Some scientists point out that many marine animals, marine mammals included, would have adapted to a certain amount of noise disruption through evolutionary time (from waves, rain, storms etc.) but these adaptations would be for natural background noise. And evolutionary adaptations to cope for such a rapid raise over what is recent geological time, is unlikely.

Carbon Emissions; a Double Whammy for Noise

And it seems even our deadly friend, carbon emissions, is altering sound in the oceans too. According to a report this year from University of Hawaii, as carbon dioxide from the world’s rising carbon emissions combine with seawater and make them more acidic, the way in which sound is absorbed is altered. Seas are less able to absorb low frequency sounds so the human made noise travels even further.

The report is highly significant. Previous studies have focussed on the effects of ocean acidification on shelled animals; this is the first to identify how it is changing the acoustics of the oceans too. According to lead author, Dr Tatiana Ilyina sound absorption for low frequency noise could fall by 60 percent by 2100 in high latitude, deep oceans if carbon emissions are not significantly reduced. Recent research on the hearing of clownfish showed that with increasing Co2 fish hearing is dramatically affected. Professor Philip Munday of James Cook University showed that under acidification levels predicted for 2050, clownfish do not respond to sound to enable them to evade predators.

There are of course detractors who maintain that ocean noise is localised and decreases rapidly away from the source. And while there have been many laboratory studies showing the effects of increases in sound on a variety of marine life, studying the effects of sound in the wild is problematic. To confound the issue, sound travels differently depending on the depth of water and the frequency of the sound. There is also a so-called sound channel at 1000m depth around the world that allows low frequency noise to travel for 1000 kilometres. And species are susceptible to different frequencies, for example toothed whales and dolphins are sensitive to high frequencies, whereas baleen are sensitive to low frequencies. Despite all this, there is now mounting evidence that noise does indeed cause dramatic and often devastating impacts on marine life.

Those taking up the mantle against ocean noise have found some international recognition.
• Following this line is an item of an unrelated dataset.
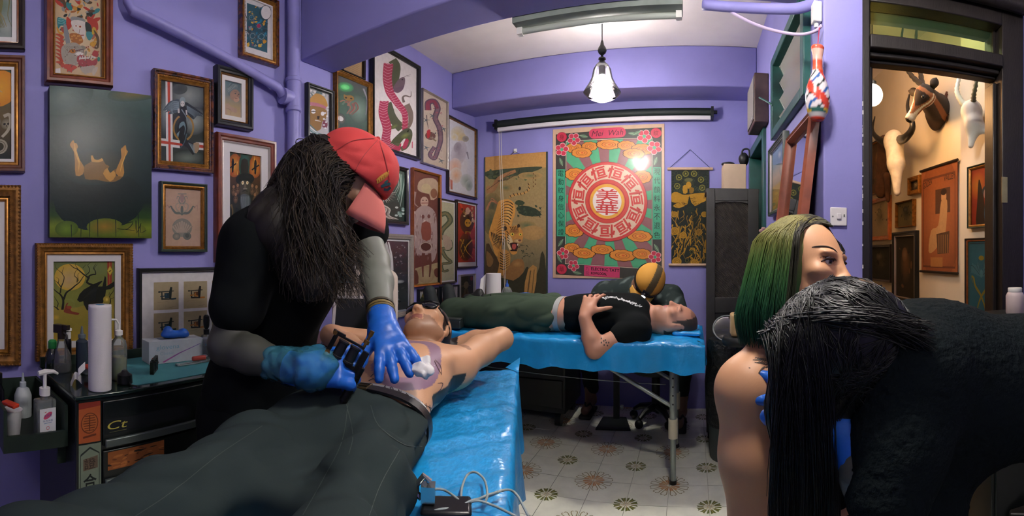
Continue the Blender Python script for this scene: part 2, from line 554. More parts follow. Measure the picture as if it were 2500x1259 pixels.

In 2004, The World Conservation Union adopted a resolution declaring noise as a form of ocean pollution, similar resolutions and agreements have developed but their effectiveness remains to be seen. Some conservation groups are calling for marine sanctuaries where all human activity is banned, including noise. But there is still no international law that controls noise pollution despite the issue being raised in many international meetings. With ocean noise crossing national boundaries across the world, it is time that nations took the issue seriously and work closely together.

Our oceans are the lungs of our planet providing half of all the oxygen in the atmosphere. As we clog them with acoustic smog, we are not only choking our marine life, but ourselves as well.